Cette activité d’agrément et de contrôle, qui concerne aussi les assistantes maternelles, mobiliserait « de l’ordre de 20 à 30 % du temps des agents », et l’attribuer aux CAF reviendrait « à transférer une charge de travail qui mobilise aujourd’hui entre 2 000 et 3 000 ETP au sein des PMI », estiment les auteurs du rapport Peyron. Ceux-ci jugent nécessaire de créer ces postes dans les CAF, ce qui paraît impossible au moment où, « à la demande de l’État, la Cnaf s’est au contraire engagée à supprimer 2 100 emplois sur la durée de la COG signée fin 2018 pour cinq ans ».
Expérimentation en cours
En Haute-Savoie, la CAF expérimente le transfert de compétence en matière d’agrément (création de structure et augmentation du nombre de places) depuis le 1er avril 2021, en accord avec le conseil départemental. Il est précisé dans un communiqué de la CAF que « si les résultats sont concluants, [cette démarche] pourra être généralisée sur l’ensemble du territoire national ».

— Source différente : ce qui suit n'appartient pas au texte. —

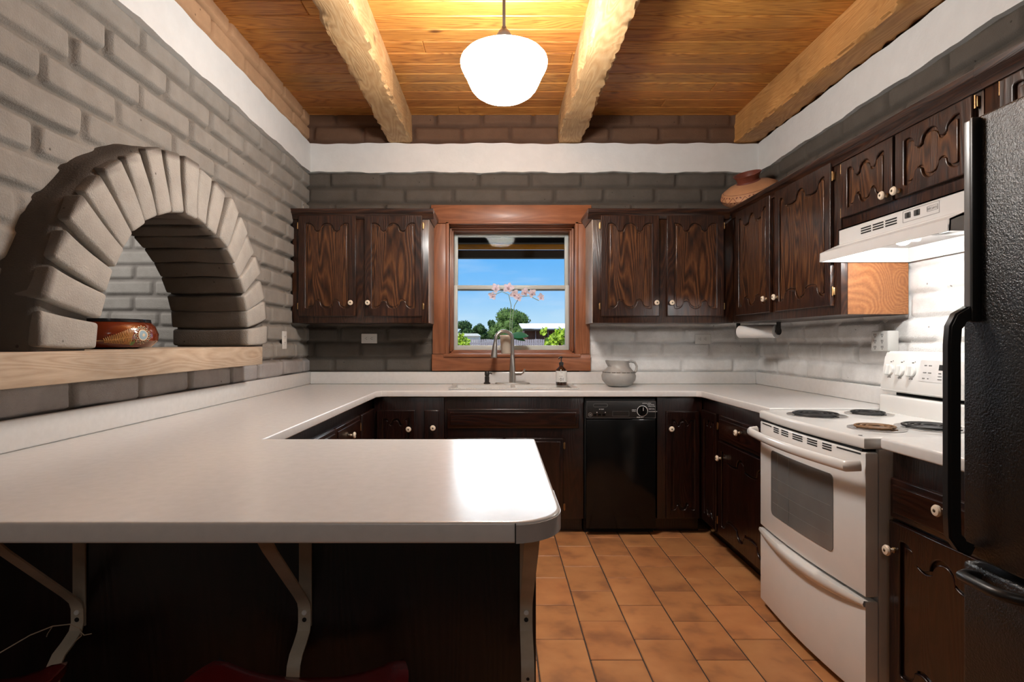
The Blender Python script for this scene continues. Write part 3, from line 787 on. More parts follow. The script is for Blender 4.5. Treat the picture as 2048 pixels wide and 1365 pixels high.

Selon le syndicat national des médecins de PMI, ce projet est d’autant plus inquiétant que d’autres évolutions en cours tendent à réduire la qualité des accueils de jeunes enfants, dont une partie est créée ou reprise par le secteur privé lucratif. Ainsi, il est possible de réduire le quota de professionnels par enfants et d’accueillir des enfants en surnombre. Par ailleurs, nombre de structures souffrirait d’un manque de personnel qualifié, en raison des difficultés de recrutement.
D’après les coprésidents du syndicat national des médecins de PMI, dont la tribune était intitulée « Après le scandale des Ehpad, assurons-nous du bien-être des bébés accueillis », en retirant aux professionnels de la protection maternelle et infantile l’agrément et le contrôle des accueils, le gouvernement ajouterait un facteur de risque à cette situation, très similaire à celle qui a permis la dangereuse dérive de certains Ehpad privés lucratifs.